Davantage qu’auparavant, la mode s’empare d’un message, d’une responsabilité sociétale, quels qu’ils soient. Le fait de l’air du temps (au sens propre, celui du changement climatique), et d’une nouvelle génération de créateurs. Plus « entrepreneurs » que leurs aînés, moins polarisé sur l’esthétisme, davantage sur les valeurs.

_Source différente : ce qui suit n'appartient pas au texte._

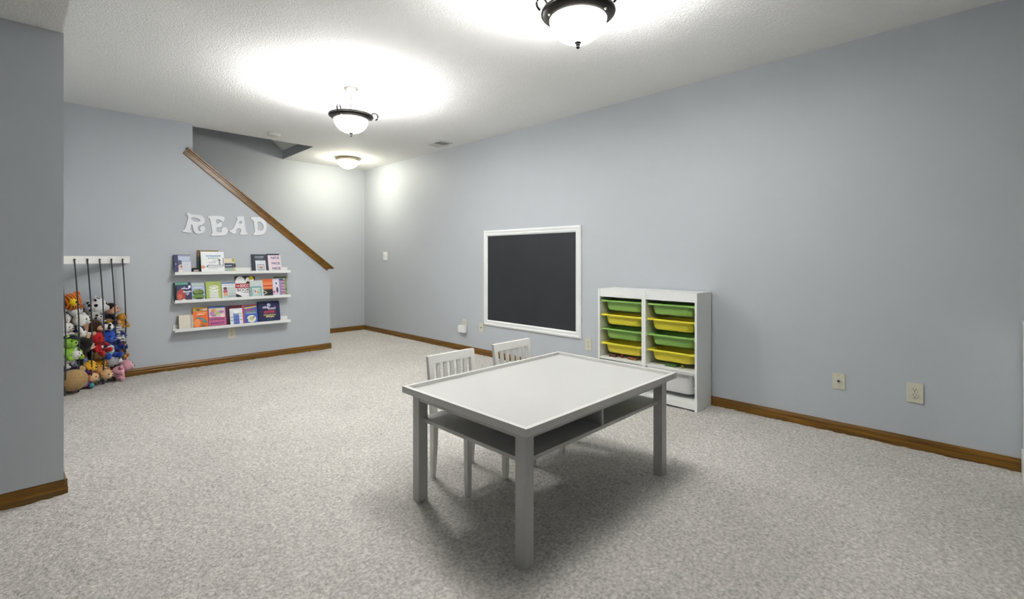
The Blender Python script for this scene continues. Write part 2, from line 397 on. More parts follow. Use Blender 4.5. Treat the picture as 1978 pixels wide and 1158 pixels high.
# ================================================================ WALL PLATES
def plate(wall, c, zc, w_, h_, kind, label, m='ivory', cat='outlet', name='outlet_plate'):
    """c is the coordinate along the wall; wall 'R' faces -x, 'S' faces -y"""
    def bx(bm, a0, a1, z0, z1, d0, d1):
        if wall == 'R': box(bm, RX - d1, RX - d0, c + a0, c + a1, zc + z0, zc + z1)
        else: box(bm, c + a0, c + a1, RY - d1, RY - d0, zc + z0, zc + z1)
    loc = (RX - .003, c, zc - h_/2) if wall == 'R' else (c, RY - .003, zc - h_/2)
    t = thing(name, label, cat, loc)
    bm = nb(); bx(bm, -w_/2, w_/2, -h_/2, h_/2, .0003, .0065); obj('cover_plate', bm, M[m], t, bevel=.003)
    if kind == 'duplex':
        for s in (-.0195, .0195):
            bm = nb()
            if wall == 'R':
                bmesh.ops.create_cone(bm, cap_ends=True, segments=24, radius1=.0165, radius2=.0155, depth=.0028, matrix=Matrix.Translation((RX - .0078, c, zc + s)) @ Euler((0, -math.pi/2, 0)).to_matrix().to_4x4())
            else:
                bmesh.ops.create_cone(bm, cap_ends=True, segments=24, radius1=.0165, radius2=.0155, depth=.0028, matrix=Matrix.Translation((c, RY - .0078, zc + s)) @ Euler((math.pi/2, 0, 0)).to_matrix().to_4x4())
            sk = obj('socket', bm, M[m], t)
            for a in (-.0065, .0065):
                bm = nb(); bx(bm, a - .0012, a + .0012, s - .001, s + .008, .0088, .0096); obj('slot', bm, M['ivory_dark'], sk)
            bm = nb(); bx(bm, -.0028, .0028, s - .0105, s - .0048, .0088, .0096); obj('slot', bm, M['ivory_dark'], sk)
        bm = nb(); bx(bm, -.002, .002, -.002, .002, .0062, .0072); obj('screw', bm, M['steel'], t)
    elif kind == 'coax':
        bm = nb(); bx(bm, -.0075, .0075, -.0075, .0075, .0062, .0085); obj('jack', bm, M['steel'], t, bevel=.002)
        bm = nb(); bx(bm, -.0035, .0035, -.0035, .0035, .0083, .016); obj('pin', bm, M['ivory_dark'], t)
        for s in (-.042, .042):
            bm = nb(); bx(bm, -.0022, .0022, s - .0022, s + .0022, .0062, .0074); obj('screw', bm, M['steel'], t)
    elif kind == 'switch':
        for a in (-.023, .023):
            bm = nb(); bx(bm, a - .005, a + .005, -.011, .011, .0062, .0085); obj('toggle_slot', bm, M['vent'], t)
            bm = nb(); bx(bm, a - .0035, a + .0035, -.001, .009, .0083, .017); obj('toggle', bm, M[m], t, bevel=.001)
            for s in (-.030, .030):
                bm = nb(); bx(bm, a - .002, a + .002, s - .002, s + .002, .0062, .0072); obj('screw', bm, M['steel'], t)
    return t
plate('R', .276, .344, .080, .122, 'duplex', 'ivory duplex power outlet nearest the right edge of the picture')
plate('R', .666, .344, .070, .106, 'coax', 'ivory cable jack plate on the right wall, left of the near power outlet')
plate('R', 2.708, .329, .072, .116, 'duplex', 'ivory power outlet between chalkboard and white storage units', cat='outlet')
plate('R', 4.282, .328, .072, .112, 'coax', 'ivory cable jack plate under the left end of the chalkboard', name='cable_plate')
plate('R', 4.600, .345, .072, .112, 'duplex', 'ivory wall outlet left of the chalkboard, behind a plugged-in white device')
plate('R', 6.515, 1.206, .122, .128, 'switch', 'white double light switch on the right wall near the far corner', m='plate_white', cat='light switch', name='light_switch')
plate('S', 1.545, .327, .074, .116, 'duplex', 'ivory outlet on the stair wall just below the lowest book ledge')
# plug-in device
t = thing('plug_in_device', 'rounded white plug-in device stuck in the outlet left of the chalkboard', 'air freshener', (RX - .04, 4.615, .245))
bm = nb(); box(bm, RX - .052, RX - .0115, 4.548, 4.672, .240, .324); obj('body', bm, M['plate_white'], t, bevel=.019, smooth=True, seg=4)
bm = nb(); bmesh.ops.create_cone(bm, cap_ends=True, segments=28, radius1=.026, radius2=.021, depth=.005, matrix=Matrix.Translation((RX - .0535, 4.61, .282)) @ Euler((0, -math.pi/2, 0)).to_matrix().to_4x4()); obj('face', bm, M['plate_white'], t)

# ================================================================ PLAY TABLE
TX0, TX1, TY0, TY1, TZ = 1.246, 2.441, 1.162, 1.985, .550
LX0, LX1, LY0, LY1 = 1.283, 2.408, 1.204, 1.947
t = thing('play_table', 'low white wooden play table with raised rim and a shelf underneath, nearest the viewer', 'table', ((TX0+TX1)/2, (TY0+TY1)/2, 0))
W = M['table_white']; rw = .020
for pts in ([(TX0,TY0),(TX1,TY0),(TX1-rw,TY0+rw),(TX0+rw,TY0+rw)], [(TX1,TY0),(TX1,TY1),(TX1-rw,TY1-rw),(TX1-rw,TY0+rw)],
            [(TX1,TY1),(TX0,TY1),(TX0+rw,TY1-rw),(TX1-rw,TY1-rw)], [(TX0,TY1),(TX0,TY0),(TX0+rw,TY0+rw),(TX0+rw,TY1-rw)]):
    bm = nb(); prism(bm, pts, .519, TZ, 'z'); obj('rim', bm, M['table_white_lit'], t, bevel=.0018)
bm = nb(); box(bm, TX0+rw-.002, TX1-rw+.002, TY0+rw-.002, TY1-rw+.002, .519, .533); obj('table_top', bm, W, t)
lw = .050
for x in (LX0, LX1-lw):
    for y in (LY0, LY1-lw):
        bm = nb(); box(bm, x, x+lw, y, y+lw, .0, .5185); obj('leg', bm, W, t, bevel=.003)
ap = .486
for a in ((LX0+lw, LX1-lw, LY0+.003, LY0+.021), (LX0+lw, LX1-lw, LY1-.021, LY1-.003), (LX0+.003, LX0+.021, LY0+lw, LY1-lw), (LX1-.021, LX1-.003, LY0+lw, LY1-lw)):
    bm = nb(); box(bm, *a, ap, .5185); obj('apron', bm, W, t, bevel=.0015)
bm = nb(); i = .024
prism(bm, [(LX0+lw, LY0+i), (LX1-lw, LY0+i), (LX1-lw, LY0+lw), (LX1-i, LY0+lw), (LX1-i, LY1-lw), (LX1-lw, LY1-lw), (LX1-lw, LY1-i), (LX0+lw, LY1-i), (LX0+lw, LY1-lw), (LX0+i, LY1-lw), (LX0+i, LY0+lw), (LX0+lw, LY0+lw)], .383, .400, 'z')
obj('lower_shelf', bm, W, t, bevel=.001)
bm = nb(); box(bm, 1.832, 1.846, LY0+.028, LY1-.028, .4003, .5185); obj('divider', bm, W, t)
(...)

La mode, par nature, a toujours été le reflet des grands courants sociétaux. Mais de façon souvent passive, agissant justement comme un miroir … ou une éponge s’imprégnant des tendances du moment Aujourd’hui, elle semble plus « pro-active », plus politique. Et la célèbre formule de Karl Lagerfeld (« La mode n’est ni morale ni amorale, elle est fait pour remonter le moral ») pourrait bien … passer de mode. L’époque est compliquée, mais passionnante.